I’ve been thinking about this for several hours now. I have other things to do but am stuck on this question & won’t accomplish anything else until I attempt to answer it. And by answering it, am I answering it? Because obviously I have decided to speak about shutting up.
But only to say: White people, we need to be better at shutting up.
And by shutting up I mean literally just stop talking so much. Less output, more intake. I say this to you and I say this to myself. And the intake is equally important, because there is a second part to the act of shutting up, to willfully shut up, to make your shutting up make a difference, and that is to actively listen to the voices that your white voice inherently drowns out by being white. And this listening has to be active, meaning, you have to go searching for the voices of people of color. Don’t expect these voices to show up just because you’ve stopped talking – they won’t and that’s the problem. Marginalized voices are in the margins. It’s our responsibility to find them.
For white people shutting up has to be willful because racism is willful. Because oppression is willful, designed to be willful. Because privilege is willfully invisible, operating on the illusion of not existing.
For white people shutting up has to include active listening because racism is systematic and institutionalized, which means white privilege is systematic and institutionalized, which means no white person is exempt from white privilege. Shutting up will make space for the voices of people of color, yes, but if we don’t actively listen to those voices and continue to examine the function and manifest of our own white privilege, the voices we make space for will only continue to be marginalized every time we speak, because white privilege is inherent in how we speak, how we are heard.
I speak often about the act of speaking, about willfully speaking, about taking up space, reclaiming narratives and reshaping realities, about the patriarchy and the intersection of abuse, trauma, rape, sexism and gender, and how so much of this has robbed me of so much of my voice. And it has, but that doesn’t change the fact that my voice is a white voice and heard as one. And recognizing the fact that my voice is a white voice and heard as one doesn’t negate my own experiences of oppression. And that’s what intersectionality (a theory first named by Kimberlé Crenshaw in 1989, by the way, yet still not recognized as a word by either tumblr or Facebook (Google?), which is evidence alone of how even vocabulary about marginalization is still marginalized) is all about – this crossing of ideas and experiences and being able to recognize and think about all of them with both criticism and empathy, recognizing that within systems of oppression exist other systems of oppression. Oppression is not a ladder but a multi-dimensional web and so our thinking must be multi-dimensional.

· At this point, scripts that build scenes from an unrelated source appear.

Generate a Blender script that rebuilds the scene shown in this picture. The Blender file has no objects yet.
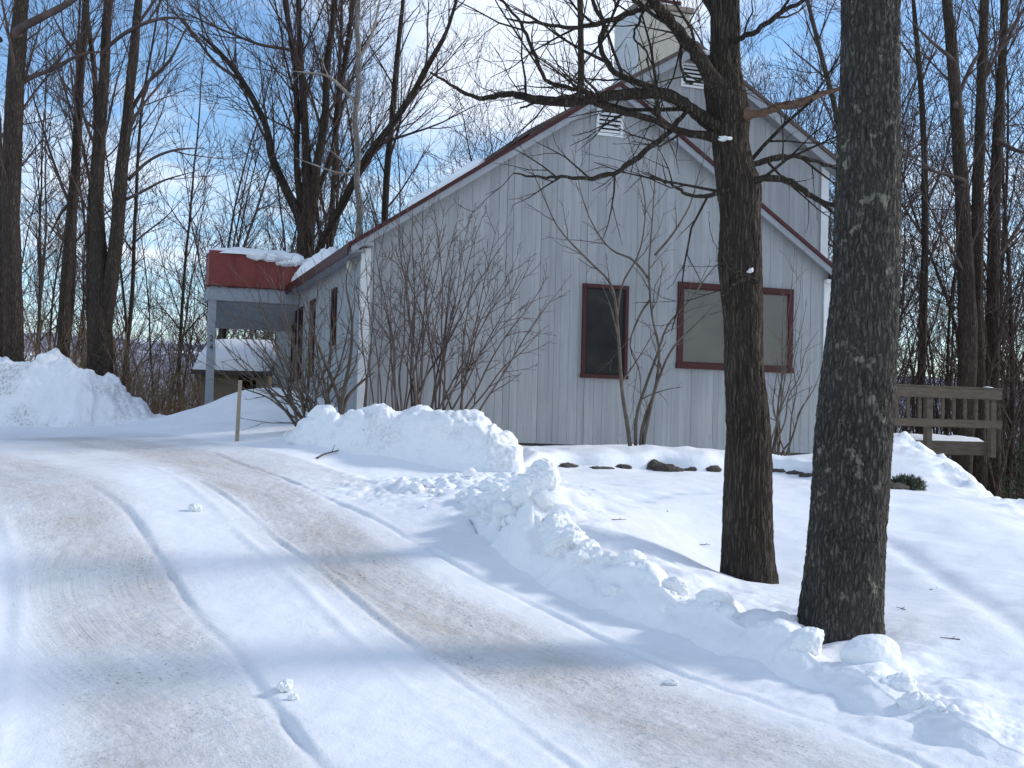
import bpy, math, random
import numpy as np
from mathutils import Vector, Matrix, noise as MN

random.seed(7)
rng = np.random.default_rng(11)
SC = bpy.context.scene
COL = SC.collection
PI = math.pi

# ------------------------------------------------------------------ camera geometry
F = 1200.0
PITCH = math.atan((425 - 384) / F)
ROLL = 0.025


def _rx(a):
    c, s = math.cos(a), math.sin(a)
    return np.array([[1, 0, 0], [0, c, -s], [0, s, c]])


def _rz(a):
    c, s = math.cos(a), math.sin(a)
    return np.array([[c, -s, 0], [s, c, 0], [0, 0, 1]])


RC = _rx(PI / 2 + PITCH) @ _rz(ROLL)


def ray(px, py):
    return RC @ np.array([(px - 512) / F, -(py - 384) / F, -1.0])


def at(px, py, Y):
    d = ray(px, py)
    return d * (Y / d[1])


# ------------------------------------------------------------------ object helpers
def link(o, parent=None):
    COL.objects.link(o)
    if parent is not None:
        o.parent = parent
    return o


def mesh_obj(name, verts, faces, mat, parent=None, smooth=False):
    me = bpy.data.meshes.new(name)
    if isinstance(verts, np.ndarray):
        verts = verts.tolist()
    me.from_pydata(verts, [], faces)
    me.update()
    if mat:
        me.materials.append(mat)
    if smooth:
        me.polygons.foreach_set('use_smooth', [True] * len(me.polygons))
    return link(bpy.data.objects.new(name, me), parent)


def tag(o, label=None, cat=None, group=None, kind=None):
    if label:
        o['label'] = label
    if cat:
        o['category'] = cat
    if group:
        o['group'] = group
    if kind:
        o['kind'] = kind
    return o


def thing(name, label, cat, loc=(0, 0, 0), rz=0.0, group=None):
    o = bpy.data.objects.new(name, None)
    o.empty_display_size = 0.2
    o.location = loc
    o.rotation_euler = (0, 0, rz)
    link(o)
    return tag(o, label, cat, group)


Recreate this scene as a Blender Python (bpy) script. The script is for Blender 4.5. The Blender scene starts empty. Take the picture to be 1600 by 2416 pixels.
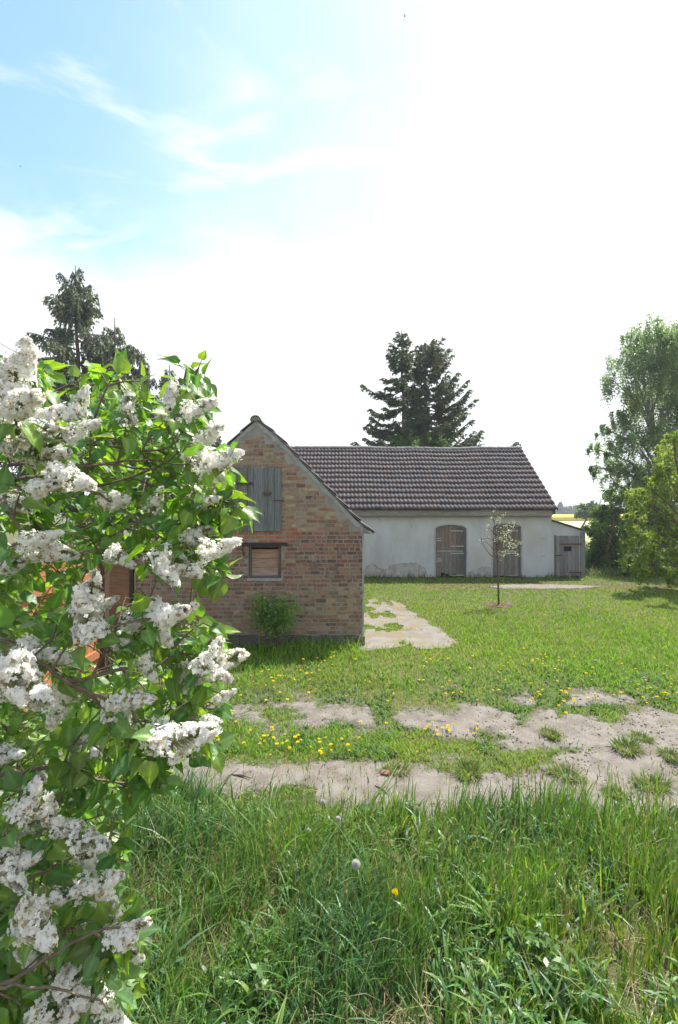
import bpy, math, random
import numpy as np
from mathutils import Vector, Matrix, Quaternion
R = math.radians
random.seed(7)
rng = np.random.default_rng(11)
sc = bpy.context.scene
C = sc.collection

# ------------------------------------------------------------------ camera
CAMZ = 2.4
HAZE = 0.0008
F = 1074.0                      # focal length in photograph pixels (16 mm on 36 mm)
cam_d = bpy.data.cameras.new("camera"); cam = bpy.data.objects.new("camera", cam_d); C.objects.link(cam)
cam.location = (0, 0, CAMZ); cam.rotation_euler = (R(90), 0, 0)
cam_d.sensor_fit = 'VERTICAL'; cam_d.sensor_height = 36; cam_d.lens = 16.0
cam_d.clip_start = 0.05; cam_d.clip_end = 6000
sc.camera = cam

# ------------------------------------------------------------------ world and sun
SUN_EL, SUN_AZ = 58, 42        # azimuth clockwise from the view direction
w = bpy.data.worlds.new("World"); sc.world = w; w.use_nodes = True
nt = w.node_tree; nt.nodes.clear()
def N(t, typ, **kw):
    n = t.nodes.new(typ)
    for k, v in kw.items(): setattr(n, k, v)
    return n
out = N(nt, 'ShaderNodeOutputWorld'); bg = N(nt, 'ShaderNodeBackground')
sky = N(nt, 'ShaderNodeTexSky', sky_type='NISHITA', sun_disc=False)
sky.sun_elevation = R(SUN_EL); sky.sun_rotation = R(SUN_AZ); sky.altitude = 50; sky.air_density = 1.0; sky.dust_density = 0.6; sky.ozone_density = 1.6
tc = N(nt, 'ShaderNodeTexCoord')
def wmath(op, a, b=None, clamp=False):
    m = N(nt, 'ShaderNodeMath', operation=op, use_clamp=clamp)
    for i, v in enumerate((a, b)):
        if v is None: continue
        if isinstance(v, (int, float)): m.inputs[i].default_value = v
        else: nt.links.new(v, m.inputs[i])
    return m.outputs[0]
def wmap(v, a, b, c, d):
    m = N(nt, 'ShaderNodeMapRange', interpolation_type='SMOOTHSTEP')
    nt.links.new(v, m.inputs[0])
    for i, x in enumerate((a, b, c, d)): m.inputs[i+1].default_value = x
    return m.outputs[0]
def wdot(vec):
    m = N(nt, 'ShaderNodeVectorMath', operation='DOT_PRODUCT'); nt.links.new(tc.outputs['Generated'], m.inputs[0])
    m.inputs[1].default_value = Vector(vec).normalized(); return m.outputs['Value']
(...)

Combating racism is one thing to think about and another to do, to willfully practice. Critical thinking itself is a willful practice but I’m thinking about how this manifests in the world, what we do with the thinking, how it shapes our words and interactions. And the practice is hard work because the practice is inherently flawed, i.e. my practice is inherently white (which does not excuse its whiteness). My critical thinking is inherently white, and that doesn’t mean I shouldn’t do it but actually that I need to do it more. I need to think critically about how I critically think.

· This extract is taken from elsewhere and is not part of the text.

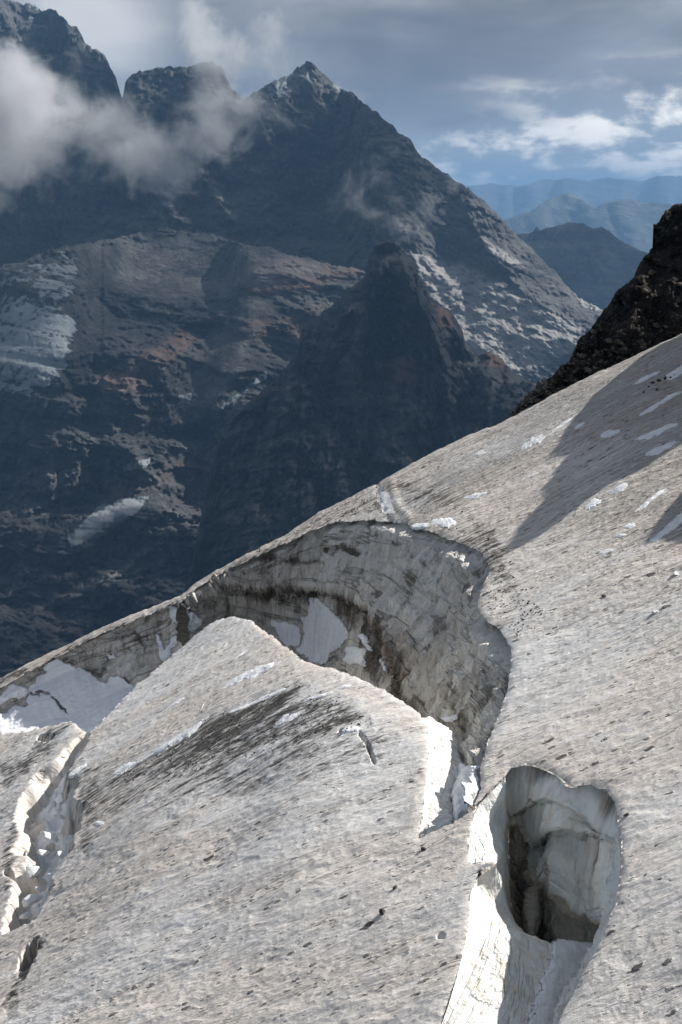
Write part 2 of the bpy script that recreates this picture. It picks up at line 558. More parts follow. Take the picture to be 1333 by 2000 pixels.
def lerp_map(pts, sig):
    """smooth field through scattered (px, py, value)"""
    P = np.array(pts, float)

    def fn(px, py):
        w_ = 0
        v = 0
        for a, b, c in P:
            g = np.exp(-((px - a) ** 2 + (py - b) ** 2) / (2 * sig * sig)) + 1e-7
            w_ = w_ + g
            v = v + g * c
        return v / w_
    return fn


# --- great massif
m1_slope_map = lerp_map([
    (-100, 100, 1.6), (100, 100, 1.8), (200, 250, 1.7), (340, 200, 2.0), (600, 200, 1.25), (700, 300, 1.1), (500, 330, 1.4), (100, 380, 1.5),
    (300, 400, 1.6), (0, 470, 1.2), (150, 520, 0.55), (330, 500, 0.5), (480, 520, 0.45), (620, 530, 0.42), (80, 650, 0.5), (-80, 650, 0.5),
    (250, 620, 0.55), (400, 640, 0.8), (560, 640, 1.3), (200, 760, 1.0), (360, 740, 1.4), (480, 760, 0.8), (60, 820, 1.6), (250, 850, 1.6),
    (420, 860, 1.3), (100, 950, 1.5), (300, 960, 0.75), (200, 1010, 0.7), (60, 1050, 0.9), (400, 1050, 0.8), (150, 1150, 0.7), (350, 1180, 0.7), (50, 1250, 0.6),
    (850, 350, 1.0), (950, 450, 0.95), (800, 480, 1.2), (880, 560, 0.42), (950, 640, 0.42), (1050, 600, 0.55), (1100, 680, 0.5), (1000, 760, 0.8), (750, 600, 0.8),
    (700, 900, 0.8), (900, 1000, 0.8)], 62)


def m1_slope(px, py, x, y, z):
    s = m1_slope_map(px, py)
    strat_amt = ss(430, 520, py) * ss(900, 600, px) * 0.75 + 0.28
    zz = z + 0.16 * x + 14 * perlin(x / 260, y / 260, z / 260 + 4) 
    st = perlin(x / 700, y / 700, zz / 34) + 0.6 * perlin(x / 300, y / 300, zz / 13 + 9)
    s = s * np.clip(1 + strat_amt * 2.0 * st, 0.3, 3.2)
    return s


def m1_disp(X, Y, Z, PX, PY):
    r = 58 * fbm(X, Y * 0.5, Z * 0.45, 420, 6, 0.52, True)
    r += 16 * fbm(X, Y, Z, 80, 5, 0.68)
    r += 9 * fbm(X, Y, Z * 0.6, 60, 4, 0.6, True)
    right = ss(740, 860, PX) * ss(380, 480, PY)
    r = r * (1 - 0.35 * right)
    r += (1 - 0.9 * right) * 16 * steps(2.6 * fbm(X * 0.35, Y * 0.35, (Z + 0.16 * X) * 1.3, 110, 4, 0.6))
    r += (1 - 0.6 * right) * 12 * steps(2.2 * fbm(X, Y, Z * 0.5, 130, 4, 0.6, True))
    dg = Z + 0.62 * X                                  # ribs that run down to the right
    r += right * (10 * fbm((X - 0.6 * Z) * 0.18, Y * 0.18, dg, 85, 5, 0.6, True) + 5 * fbm(X * 0.4, Y * 0.4, dg, 22, 3, 0.6))
    # flatter ground on the bench and glaciers
    calm = np.maximum.reduce([np.exp(-(((PX - 330) / 360) ** 2 + ((PY - 520) / 62) ** 2) * 1.2), np.exp(-(((PX - 40) / 150) ** 2 + ((PY - 660) / 100) ** 2)) * 0.9])
    r = r * (1 - 0.75 * calm)
    # the aretes that run down from the summits (towards the viewer = negative)
    def arete(line, w_, h_):
        d_, _, _ = seg_dist(line, PX, PY, False)
        return -h_ * np.exp(-np.abs(d_) / w_)
    r += arete([(605, 118), (640, 230), (700, 340), (790, 450)], 60, 110)
    r += arete([(120, 30), (170, 160), (250, 330), (300, 420)], 50, 90)
    r += arete([(380, 320), (430, 400), (480, 455)], 26, 60)
    r += arete([(880, 340), (930, 450), (1010, 560), (1120, 650)], 40, 55)
    r += arete([(340, 700), (420, 830), (440, 1000), (380, 1150)], 60, 60)
    r -= arete([(560, 700), (500, 800), (430, 930), (330, 1060)], 45, 60)
    return r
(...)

And while there are specific things to do (surround yourself with voices of people of color, absorb yourself in the art and literature by people of color – emphasis on “surround” and “absorb” because tokenizing is anti-productive i.e. read Claudia Rankine but don’t only read Claudia Rankine), I also hesitate to make a list of things “to do” because combating racism is not a to-do list. There is no “checking things off the list.” There is no “end” to racism, and if there was it wouldn’t be up to me to define it. But I can help define the beginning of the end of racism by defining the beginning of racism i.e. myself i.e. white people.